積載量が増えた場合でも、最新式のボッシュのドライブユニットが強力にアシストしてくれるのが大きなアドバンテージ。1回の充電でエコモードなら100km、一番電力を消費するターボモードでも55kmは走行可能。ホームページ上でバッテリー消費のシミュレートをすることもできるので、荷物量やライダー体重などを設定して一度行ってみると、いかに走れるかが分かると思う。
自転車を止める際に必要な、車体を安定させるキックスタンドと、アブス製のロックも標準装備。実用的に使用するための装備は、最初から備わっているのもうれしい限り。

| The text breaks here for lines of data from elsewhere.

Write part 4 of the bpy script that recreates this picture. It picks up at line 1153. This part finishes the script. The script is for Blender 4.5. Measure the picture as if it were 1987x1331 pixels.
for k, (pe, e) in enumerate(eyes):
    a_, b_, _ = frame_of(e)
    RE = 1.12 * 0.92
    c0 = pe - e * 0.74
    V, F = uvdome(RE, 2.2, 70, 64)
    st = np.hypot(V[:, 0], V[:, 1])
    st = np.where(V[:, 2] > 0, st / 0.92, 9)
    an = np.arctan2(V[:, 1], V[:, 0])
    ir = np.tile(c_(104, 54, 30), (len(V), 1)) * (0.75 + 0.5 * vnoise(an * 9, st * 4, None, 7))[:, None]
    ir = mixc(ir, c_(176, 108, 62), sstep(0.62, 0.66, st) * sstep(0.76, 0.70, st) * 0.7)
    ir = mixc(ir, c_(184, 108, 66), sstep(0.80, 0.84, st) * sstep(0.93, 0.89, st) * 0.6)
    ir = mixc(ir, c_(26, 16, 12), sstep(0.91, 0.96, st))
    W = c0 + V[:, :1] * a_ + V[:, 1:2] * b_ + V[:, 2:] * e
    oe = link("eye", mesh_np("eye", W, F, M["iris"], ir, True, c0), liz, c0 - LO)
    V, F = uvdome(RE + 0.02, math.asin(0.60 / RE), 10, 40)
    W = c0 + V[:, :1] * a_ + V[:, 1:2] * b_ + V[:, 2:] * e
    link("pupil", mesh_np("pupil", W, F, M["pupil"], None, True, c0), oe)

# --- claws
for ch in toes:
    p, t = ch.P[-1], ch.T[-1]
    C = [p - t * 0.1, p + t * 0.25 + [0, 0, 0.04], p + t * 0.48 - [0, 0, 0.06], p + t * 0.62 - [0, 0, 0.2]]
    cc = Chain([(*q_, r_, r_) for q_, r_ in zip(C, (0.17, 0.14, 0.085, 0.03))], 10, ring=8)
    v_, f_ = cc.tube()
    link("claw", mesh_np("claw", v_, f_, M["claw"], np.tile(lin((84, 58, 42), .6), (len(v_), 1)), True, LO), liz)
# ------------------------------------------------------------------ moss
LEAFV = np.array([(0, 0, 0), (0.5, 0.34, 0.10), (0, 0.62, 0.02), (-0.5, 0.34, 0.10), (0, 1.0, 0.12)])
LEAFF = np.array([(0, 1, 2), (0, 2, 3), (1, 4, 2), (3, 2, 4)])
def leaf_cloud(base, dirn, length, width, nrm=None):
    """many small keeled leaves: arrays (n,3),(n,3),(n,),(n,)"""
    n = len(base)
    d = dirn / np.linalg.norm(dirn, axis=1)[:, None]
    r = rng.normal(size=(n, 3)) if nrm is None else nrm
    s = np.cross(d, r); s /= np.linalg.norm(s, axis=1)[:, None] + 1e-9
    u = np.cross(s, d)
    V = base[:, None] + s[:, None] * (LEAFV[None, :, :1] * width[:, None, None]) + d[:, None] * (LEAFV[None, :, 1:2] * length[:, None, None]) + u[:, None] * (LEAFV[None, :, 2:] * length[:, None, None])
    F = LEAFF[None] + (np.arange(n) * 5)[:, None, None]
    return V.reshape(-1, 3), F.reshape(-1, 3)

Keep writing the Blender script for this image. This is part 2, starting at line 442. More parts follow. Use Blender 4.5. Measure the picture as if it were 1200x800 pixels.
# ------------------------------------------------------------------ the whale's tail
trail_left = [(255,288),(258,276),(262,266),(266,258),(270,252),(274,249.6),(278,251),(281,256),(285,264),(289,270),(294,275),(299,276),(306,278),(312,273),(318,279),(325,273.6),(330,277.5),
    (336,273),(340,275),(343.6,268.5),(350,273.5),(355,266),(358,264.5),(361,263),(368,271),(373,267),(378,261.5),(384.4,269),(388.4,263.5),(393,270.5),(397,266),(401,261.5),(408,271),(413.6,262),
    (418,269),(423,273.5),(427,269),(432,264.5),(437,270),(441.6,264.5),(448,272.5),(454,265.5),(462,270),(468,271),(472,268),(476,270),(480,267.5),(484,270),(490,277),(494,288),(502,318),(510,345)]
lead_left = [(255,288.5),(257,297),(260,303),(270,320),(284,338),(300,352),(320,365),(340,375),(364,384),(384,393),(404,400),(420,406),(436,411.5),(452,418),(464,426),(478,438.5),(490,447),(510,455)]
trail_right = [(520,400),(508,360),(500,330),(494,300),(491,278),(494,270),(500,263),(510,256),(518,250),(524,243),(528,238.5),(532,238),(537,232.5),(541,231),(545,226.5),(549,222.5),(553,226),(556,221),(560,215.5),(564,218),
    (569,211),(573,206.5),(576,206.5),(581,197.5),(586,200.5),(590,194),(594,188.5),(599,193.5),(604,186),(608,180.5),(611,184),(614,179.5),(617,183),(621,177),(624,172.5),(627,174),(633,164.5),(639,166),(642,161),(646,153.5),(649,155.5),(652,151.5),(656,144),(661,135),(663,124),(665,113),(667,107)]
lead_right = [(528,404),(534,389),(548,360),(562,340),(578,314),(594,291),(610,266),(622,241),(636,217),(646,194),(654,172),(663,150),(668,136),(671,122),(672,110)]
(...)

そして、運ぶものに応じた様々なアクセサリー類が充実しているのもターンの特徴だ。車体の各部に取り付けられる小物入れから、フロントラックや保冷バッグ、リヤラックに装着できるバスケットやソフトケース、パニアバッグまで、そのバリエーションは豊富。ペットを乗せるための「ドッグルーフミニ」というコンバーチブルカバーもあり、愛犬を乗せて共にサイクリングを楽しむこともできる。
街中でよく見かける子供乗せママチャリは、子供が成長してしまったら、その使い道を失ってしまう。その点、HSD P9は違う。大きな荷物も運べる買い物自転車や、家族のアウトドア遊び用キャンプツーリング車としても長く使うことができる。その時々の目的に応じたバイク仕様にして、オンからオフまで、普段使いからアウトドアまで、様々なシチュエーションで、家族皆でシェアして存分に使い倒してもらいたい、そんな一台だ。
Other model
高い積載性能とコストパフォーマンスが魅力
クイックホールD8
価格:32万7800円
HSD P9と同様のドライブユニットで、積載能力も最大150kgと申し分ないが、ハンドルポストは倒すことができない。変速は8段。収納性に重きを置かない人向けのモデル。
ターンのeバイクの代名詞という存在
ヴェクトロンS10
価格:43万4500円
ターンのeバイクといえばこれ。ボッシュのアクティブラインプラスを搭載した、可動式ステム付きの折り畳みeバイク。10段変速のスポーティかつ安定感のある走行性能が人気。
手の届きやすい価格帯でヴェクトロンを
ヴェクトロンN8
価格:32万8900円
ヴェクトロンの走行性はそのままに、コストパフォーマンスに優れたモデルが新登場。ハンドル位置は前後に動かせないが、フレーム分割式で折り畳み可能なのは変わらない。